Ben Dallas, the promising 18-year-old Aucklander who finished third in the Swift Sport Cup championship last season, believes the move is a huge positive for a series that is both affordable and never a bore for the public to watch.
"Last season was the best racing I have had since I started racing karts in 1998," said Dallas. "The sheer competitiveness and friendship amongst drive was great and encouraging.
"The opportunity that Suzuki now has to expand the series into a one-make class is awesome," he said.
Dallas said that while the series may not be the fastest motor racing category, what Suzuki and the sponsors had done with the one-make series was perfect.
"If last year’s action-packed season is anything to go by, this coming season’s stand-alone Swift championship is going to be full on. I can’t wait for it, whether or not I am in the driver’s seat fighting to be first or just watching the class develop," said Dallas.
The 2009/10 summer season starts at Pukekohe on November 6-8, with the second round at Ruapuna near Christchurch (November 27-29).
Subsequent rounds of the championship are scheduled for Southland’s Teretonga circuit (January 15-17), Timaru (January 22-24), Taupo or Manfeild (February 12-14) and the Taupo circuit (March 12-14).
The series may wrap-up with an endurance event at the new Hampton Downs circuit in the Waikato (May 7-9).

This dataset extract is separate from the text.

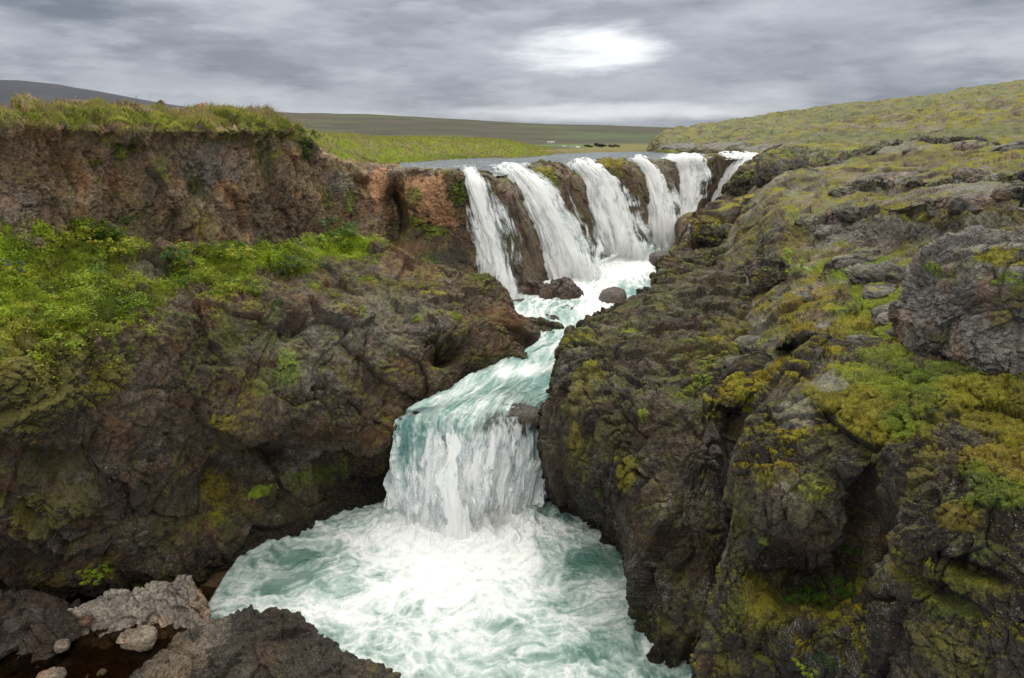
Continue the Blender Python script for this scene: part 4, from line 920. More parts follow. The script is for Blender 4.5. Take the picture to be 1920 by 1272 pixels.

The successful formula used in the first two seasons will be maintained for the up-coming championship next summer.
Suzuki New Zealand subsidises the cost of preparing the Swift Sport cars to ensure the series is affordable. Modest modifications to the cars are strictly controlled to make competitors as equal as possible.
The 92 kW, double overhead camshaft, 1.6-litre Swifts are closely allied to the production Swift Sports, the performance flagship of New Zealand’s best-selling small car.